Dans ce domaine, l’Eurasie a beaucoup à apprendre de pays comme l’Australie, le Canada, le Chili et la Norvège, qui ont su gérer leurs abondantes ressources naturelles. Ces pays doivent une grande partie de leur prospérité économique à leurs investissements dans un large éventail d’actifs, notamment dans les actifs « immatériels » que sont les institutions, l’éducation et l’esprit d’entreprise.

Dans la plupart des pays (avancés ou émergents) où elles abondent, les ressources naturelles restent un important secteur économique et la principale source de recettes d’exportation et de revenus pour l’État. Une stratégie de diversification à long terme devrait notamment s’appuyer sur ces revenus pour promouvoir l’investissement dans l’amélioration de l’éducation et de l’infrastructure, ainsi qu’une réglementation plus propice à l’entreprenariat privé. À condition d’être déployée intelligemment, cette stratégie est à même de stabiliser l’économie et d’accroître ses performances, de dynamiser l’emploi et de stimuler la productivité.

L’intégration aux marchés mondiaux a également été un facteur clé de la réussite des pays qui sont aujourd’hui des économies développées. L’Asie de l’Est et l’Europe centrale, par exemple, se sont toutes les deux intégrées aux marchés mondiaux en s’appuyant sur leur avantage comparatif : l’exportation d’une production à forte intensité de main-d’œuvre pour la première et l’exportation d’une production à forte intensité de capital pour la seconde.
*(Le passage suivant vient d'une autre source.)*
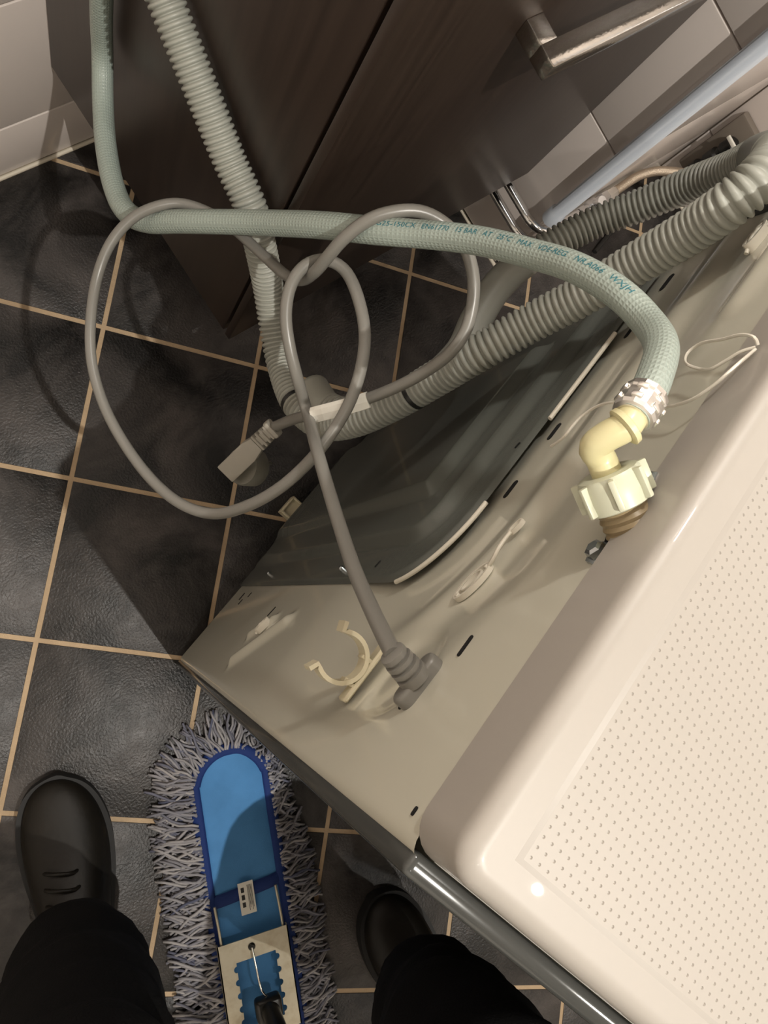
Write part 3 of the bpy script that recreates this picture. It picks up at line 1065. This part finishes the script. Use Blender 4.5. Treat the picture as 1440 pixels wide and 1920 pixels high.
bm = bmesh.new()
for k in range(4):
    add_box(bm, (0.004 + k * 0.0042, -0.0068 - k * 0.0002, -0.0062), (0.0066 + k * 0.0042, 0.0068 + k * 0.0002, 0.0062), 0.0016, 2, PM)
add_box(bm, (0.003, -0.0045, -0.0045), (0.021, 0.0045, 0.0045), 0.001, 1, PM)
add_box(bm, (0.0, -0.0078, -0.0068), (0.0046, 0.0078, 0.0068), 0.002, 2, PM)
bm_obj('plug_boot', bm, M['plug'], plug)
fc = PM @ Vector((0.0465, -0.004, -0.005))
fax = (PM.to_3x3() @ Vector((0, -0.55, -1))).normalized()
o = lathe('plug_face', fc, fax, [(0, 0.0150), (0.003, 0.0158), (0.016, 0.0158), (0.0175, 0.0148)], M['plug_shaded'], plug, 36)
for sgn in (-1, 1):
    lathe('pin', fc + fax * 0.0172 + (PM.to_3x3() @ Vector((1, 0, 0))) * sgn * 0.0075, fax, [(0, 0.0021), (0.014, 0.0021), (0.0155, 0.0014)], M['steel'], plug, 14)

# ------------------------------------------------------------------ vanity cabinet
vc = thing('vanity_cabinet', 'dark brown wall hung bathroom cabinet with chrome bow handle', 'cabinet', (-0.2446, -0.17, 0.178))
CX0, CX1, CYF, CZ0, CZ1 = -0.4873, -0.0085, -0.338, 0.178, 0.80
t_ = 0.018
box('side_panel', (CX0, -0.3262, CZ0), (CX0 + t_, -0.001, CZ1), M['wood'], vc, bev=0.0008)
box('side_panel', (CX1 - t_, -0.3262, CZ0), (CX1, -0.001, CZ1), M['wood'], vc, bev=0.0008)
box('bottom_panel', (CX0 + t_, -0.3262, CZ0), (CX1 - t_, -0.001, CZ0 + t_), M['wood'], vc, bev=0.0008)
box('top_panel', (CX0 + t_, -0.3262, CZ1 - t_), (CX1 - t_, -0.001, CZ1), M['wood'], vc, bev=0.0008)
box('door', (CX0, CYF, CZ0 - 0.003), (CX1, -0.3295, CZ1), M['wood'], vc, bev=0.001)
box('gap_shade', (CX0 + 0.012, -0.3296, CZ0 + 0.012), (CX1 - 0.012, -0.326, CZ1 - 0.012), M['dark'], vc)  # near-black slab standing for the shade in the door gap
bm = bmesh.new()
add_box(bm, (-0.352, -0.3715, 0.615), (-0.138, -0.3555, 0.630), 0.0008, 2)
hd = bm_obj('handle', bm, M['steel'], vc)
tag(hd, 'brushed chrome bow handle')
for xa in (-0.352, -0.153):
    box('handle_leg', (xa, -0.3560, 0.615), (xa + 0.015, CYF, 0.630), M['steel'], hd, bev=0.0008)
# white basin slab on top of the cabinet
bas = thing('washbasin', 'white ceramic basin on the dark cabinet', 'washbasin', (-0.2446, -0.17, CZ1))
bm = bmesh.new()
add_box(bm, (CX0 - 0.004, -0.35, CZ1), (CX1 + 0.004, -0.001, CZ1 + 0.02), 0.004, 2)
bm_obj('rim_slab', bm, M['enamel_top'], bas)

# ------------------------------------------------------------------ chrome pipework at the pier corner
o = lathe('corner_pipe', (-0.0135, -0.4045, 0.172), (0, 0, 1), [(0, 0.006), (0.001, 0.0118), (0.020, 0.0120), (0.023, 0.0100), (2.24, 0.0100)], M['pipe'], None, 28)
tag(o, 'tall vertical chrome pipe at the tiled pier corner', 'pipe')
for z_, xe, lab in ((0.125, 0.022, 'lower chrome supply pipe bending round the pier corner'), (0.158, 0.046, 'upper chrome supply pipe bending round the pier corner to the valve')):
    r_ = tube('supply_pipe', [(-0.032, -0.012, z_), (-0.032, -0.15, z_), (-0.032, -0.30, z_), (-0.032, -0.37, z_), (-0.031, -0.392, z_), (-0.024, -0.4085, z_), (-0.007, -0.4165, z_), (0.012, -0.4165, z_), (xe, -0.4165, z_)], 0.0062, M['chrome'], segs=16, step=0.003)
    tag(r_, lab, 'pipe', 'chrome supply pipes')
va = thing('shutoff_valve', 'small chrome shut-off valve with hex nuts at the end of the upper pipe', 'valve', (0.05, -0.4165, 0.158))
lathe('hex_nut', (0.048, -0.4165, 0.158), (1, 0, 0), [(0, 0.0065), (0.001, 0.0085), (0.009, 0.0085), (0.010, 0.0065)], M['chrome'], va, 6, sharp=20)
lathe('valve_body', (0.058, -0.4165, 0.158), (1, 0.02, 0), [(0, 0.006), (0.008, 0.006), (0.010, 0.009), (0.022, 0.0095), (0.025, 0.0065), (0.036, 0.0065)], M['chrome'], va, 20)
lathe('hex_nut', (0.093, -0.4165, 0.158), (1, 0, 0), [(0, 0.007), (0.001, 0.010), (0.012, 0.010), (0.013, 0.007)], M['chrome'], va, 6, sharp=20)
lathe('spindle', (0.074, -0.4165, 0.164), (0, -0.3, 1), [(0, 0.005), (0.010, 0.005), (0.011, 0.008), (0.016, 0.008)], M['chrome'], va, 14)
lathe('hex_nut', (0.106, -0.4165, 0.158), (1, 0, 0.1), [(0, 0.0075), (0.001, 0.009), (0.012, 0.009), (0.020, 0.0062)], M['crimp'], va, 6, sharp=20)
o = tube('flexible_hose', [(0.124, -0.4165, 0.160), (0.145, -0.4155, 0.164), (0.17, -0.4165, 0.170), (0.20, -0.428, 0.178), (0.24, -0.458, 0.186), (0.27, -0.488, 0.180), (0.31, -0.53, 0.16), (0.36, -0.58, 0.14), (0.399, -0.60, 0.135)], 0.0066, M['braid'], segs=14)
tag(o, 'braided metal flexible hose from the chrome valve', 'hose')
bv = thing('wall_valve', 'black valve with round knobs low on the alcove wall', 'valve', (0.385, -0.447, 0.07))
lathe('valve_body', (0.372, -0.447, 0.065), (0, 0, 1), [(0, 0.008), (0.002, 0.013), (0.028, 0.014), (0.034, 0.009), (0.042, 0.009), (0.046, 0.013), (0.066, 0.013), (0.070, 0.009), (0.076, 0.009), (0.080, 0.012), (0.098, 0.012), (0.103, 0.006)], M['blackp'], bv, 24)
for z_ in (0.085, 0.125):
    lathe('knob', (0.361, -0.452, z_), (-1, -0.3, 0.2), [(0, 0.008), (0.004, 0.010), (0.010, 0.010), (0.012, 0.007)], M['blackp'], bv, 18)
box('wall_plate', (0.386, -0.475, 0.05), (0.3995, -0.417, 0.19), M['plate'], bv, bev=0.004)
box('white_tab', (0.352, -0.462, 0.172), (0.356, -0.434, 0.178), M['paper'], bv, bev=0.001)
o = tube('black_cable', [(0.372, -0.447, 0.066), (0.368, -0.448, 0.04), (0.34, -0.45, 0.012), (0.30, -0.452, 0.006), (0.24, -0.455, 0.0052), (0.18, -0.47, 0.0052)], 0.0038, M['blackp'], segs=10)
tag(o, 'thin black cable trailing from the black wall valve along the floor', 'cable')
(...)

Grâce à ses exportations de ressources naturelles, l’Eurasie est déjà en grande partie intégrée aux marchés mondiaux, mais elle pourra l’être bien plus encore si elle développe ses échanges commerciaux avec l’Asie de l’Est et avec l’Europe de l’Ouest.

L’Eurasie peut faire en sorte que sa diversification soit le résultat, et non la cause, de son développement. En diversifiant rapidement leurs portefeuilles d’actifs, les pays de cette région pourront parvenir à un meilleur équilibre entre leurs ressources naturelles, leur capital bâti et leurs institutions économiques. Et ils pourront ainsi permettre à leurs ressources naturelles (c’est-à-dire à leur avantage concurrentiel) de rester un actif essentiel pour les générations à venir.